In the following years I too heard many ghost stories from my fellow co-workers, some more believable than others. Every year after that I would go into that bathroom and try to discover what exactly could have happened but I never did figure it out.

This is the main lobby at the inn all decorated for Christmas

A view from the lobby down the hall to the back lobby

A crappy picture of the infamous Victorian Room where Dinner Theater is held.

So, the Dead Files portrayal of the inn came across in a much darker way than I remember it but I'm sure that the macabre sells much better than bathroom doors that open by themselves!

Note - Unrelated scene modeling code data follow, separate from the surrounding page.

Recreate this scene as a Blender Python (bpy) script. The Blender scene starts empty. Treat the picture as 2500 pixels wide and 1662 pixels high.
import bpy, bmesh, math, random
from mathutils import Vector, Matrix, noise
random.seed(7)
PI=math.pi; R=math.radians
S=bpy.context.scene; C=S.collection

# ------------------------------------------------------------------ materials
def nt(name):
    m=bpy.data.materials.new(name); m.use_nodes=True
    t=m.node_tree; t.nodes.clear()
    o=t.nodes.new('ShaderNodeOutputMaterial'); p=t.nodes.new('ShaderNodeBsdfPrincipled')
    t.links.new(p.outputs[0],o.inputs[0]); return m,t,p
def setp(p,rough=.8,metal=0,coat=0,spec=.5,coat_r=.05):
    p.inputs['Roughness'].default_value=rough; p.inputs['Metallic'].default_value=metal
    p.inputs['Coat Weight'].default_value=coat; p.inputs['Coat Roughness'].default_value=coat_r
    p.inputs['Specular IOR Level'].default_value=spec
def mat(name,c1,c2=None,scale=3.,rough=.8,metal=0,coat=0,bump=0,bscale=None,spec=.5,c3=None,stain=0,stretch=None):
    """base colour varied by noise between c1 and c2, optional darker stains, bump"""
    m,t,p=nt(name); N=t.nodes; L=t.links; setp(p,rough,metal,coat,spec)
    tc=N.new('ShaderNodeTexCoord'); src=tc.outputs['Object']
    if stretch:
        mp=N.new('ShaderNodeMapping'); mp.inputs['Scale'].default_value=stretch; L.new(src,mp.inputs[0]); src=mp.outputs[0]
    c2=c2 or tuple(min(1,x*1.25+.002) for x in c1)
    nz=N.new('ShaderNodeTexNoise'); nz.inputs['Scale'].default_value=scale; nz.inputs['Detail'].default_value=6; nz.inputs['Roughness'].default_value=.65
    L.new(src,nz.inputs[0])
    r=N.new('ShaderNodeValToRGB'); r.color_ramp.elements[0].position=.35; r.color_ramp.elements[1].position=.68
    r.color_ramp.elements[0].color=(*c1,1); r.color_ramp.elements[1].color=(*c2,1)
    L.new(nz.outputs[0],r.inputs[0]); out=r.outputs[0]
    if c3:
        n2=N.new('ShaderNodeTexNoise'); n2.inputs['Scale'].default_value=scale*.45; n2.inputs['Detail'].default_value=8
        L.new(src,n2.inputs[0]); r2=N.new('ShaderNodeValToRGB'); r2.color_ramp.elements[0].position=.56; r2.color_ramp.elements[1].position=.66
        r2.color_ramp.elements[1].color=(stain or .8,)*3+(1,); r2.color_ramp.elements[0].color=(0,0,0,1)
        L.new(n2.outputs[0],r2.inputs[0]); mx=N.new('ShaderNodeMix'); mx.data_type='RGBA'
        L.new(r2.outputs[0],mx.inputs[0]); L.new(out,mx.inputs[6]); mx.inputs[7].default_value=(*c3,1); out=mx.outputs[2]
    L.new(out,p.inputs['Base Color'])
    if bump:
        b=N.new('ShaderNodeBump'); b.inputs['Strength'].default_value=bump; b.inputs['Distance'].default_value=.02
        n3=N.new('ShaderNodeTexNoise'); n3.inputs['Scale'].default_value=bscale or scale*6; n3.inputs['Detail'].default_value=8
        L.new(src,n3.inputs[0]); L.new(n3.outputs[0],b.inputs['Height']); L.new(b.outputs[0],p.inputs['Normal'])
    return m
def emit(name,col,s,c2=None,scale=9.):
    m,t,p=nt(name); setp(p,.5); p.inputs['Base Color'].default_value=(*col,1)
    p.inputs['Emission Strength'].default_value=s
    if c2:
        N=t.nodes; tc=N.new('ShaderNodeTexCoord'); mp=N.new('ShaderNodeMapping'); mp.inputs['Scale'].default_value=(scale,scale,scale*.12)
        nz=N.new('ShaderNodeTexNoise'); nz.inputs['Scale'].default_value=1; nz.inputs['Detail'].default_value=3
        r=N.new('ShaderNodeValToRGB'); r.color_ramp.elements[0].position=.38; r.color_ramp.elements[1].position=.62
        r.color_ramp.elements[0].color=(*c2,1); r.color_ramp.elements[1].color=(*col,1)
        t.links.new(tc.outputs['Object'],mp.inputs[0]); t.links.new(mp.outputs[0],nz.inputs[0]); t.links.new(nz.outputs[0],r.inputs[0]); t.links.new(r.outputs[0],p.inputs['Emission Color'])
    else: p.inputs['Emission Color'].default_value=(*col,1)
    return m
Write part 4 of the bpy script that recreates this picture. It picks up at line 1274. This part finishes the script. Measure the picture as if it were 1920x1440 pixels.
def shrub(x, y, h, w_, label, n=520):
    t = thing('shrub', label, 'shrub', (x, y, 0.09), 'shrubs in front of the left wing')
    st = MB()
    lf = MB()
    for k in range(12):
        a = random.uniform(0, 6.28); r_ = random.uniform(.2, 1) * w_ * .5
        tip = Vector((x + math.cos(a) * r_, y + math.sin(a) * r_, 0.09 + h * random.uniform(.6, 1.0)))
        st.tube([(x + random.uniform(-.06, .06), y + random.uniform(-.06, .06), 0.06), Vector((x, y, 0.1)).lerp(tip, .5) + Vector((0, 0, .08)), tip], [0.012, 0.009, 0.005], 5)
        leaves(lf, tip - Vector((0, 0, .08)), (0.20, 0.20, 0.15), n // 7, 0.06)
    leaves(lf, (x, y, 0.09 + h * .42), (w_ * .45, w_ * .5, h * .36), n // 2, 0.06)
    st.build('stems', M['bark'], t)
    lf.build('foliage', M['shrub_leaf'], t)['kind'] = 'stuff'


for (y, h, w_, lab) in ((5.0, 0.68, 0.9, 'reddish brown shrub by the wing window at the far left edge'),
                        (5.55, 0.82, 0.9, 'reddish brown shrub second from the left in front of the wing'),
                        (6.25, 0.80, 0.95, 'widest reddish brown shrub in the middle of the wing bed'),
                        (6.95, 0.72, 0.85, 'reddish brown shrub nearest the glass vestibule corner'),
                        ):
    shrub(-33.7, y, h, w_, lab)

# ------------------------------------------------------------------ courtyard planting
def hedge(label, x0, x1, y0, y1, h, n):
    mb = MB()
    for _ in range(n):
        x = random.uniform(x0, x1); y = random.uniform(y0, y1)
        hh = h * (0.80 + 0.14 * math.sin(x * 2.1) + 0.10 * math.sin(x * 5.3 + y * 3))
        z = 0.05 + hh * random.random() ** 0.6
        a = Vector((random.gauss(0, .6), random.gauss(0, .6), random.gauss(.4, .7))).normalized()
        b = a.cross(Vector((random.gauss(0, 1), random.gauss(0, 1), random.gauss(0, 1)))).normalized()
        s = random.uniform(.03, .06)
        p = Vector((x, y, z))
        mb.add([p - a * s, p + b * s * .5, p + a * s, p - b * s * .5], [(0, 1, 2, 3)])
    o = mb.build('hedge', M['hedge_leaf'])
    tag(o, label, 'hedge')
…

The Riverside went up for sale shortly before I moved and I was so afraid no one would buy it and it would fade away as so many of those beautiful historic places do; the upkeep in itself is tremendous. Needless to say I was thrilled when Larry and Brenda Evans bought it; I'd known them for years and they too were afraid the inn would disappear and they've now put their whole lives into maintaining it as it should be.  

The Riverside is a Victorian Inn complete with a huge wrap around porch, 75 rooms and banquet facilities, is beautifully landscaped and even has the good grace to have a creek that flows right past it.  Whether you're there during a busy summer weekend with wedding season in full swing, an autumn where the trees are brilliant with scarlet and orange leaves, or at Christmas when its decorated from top to bottom and the twinkling lights in the shrubbery glow under a blanket of snow,  it's a magical place to be.  I doubt there are many places like it remaining and if you ever happen to be near Erie, Pennsylvania it's well worth checking into.  

But if you spend the night you might want to sleep with a light on.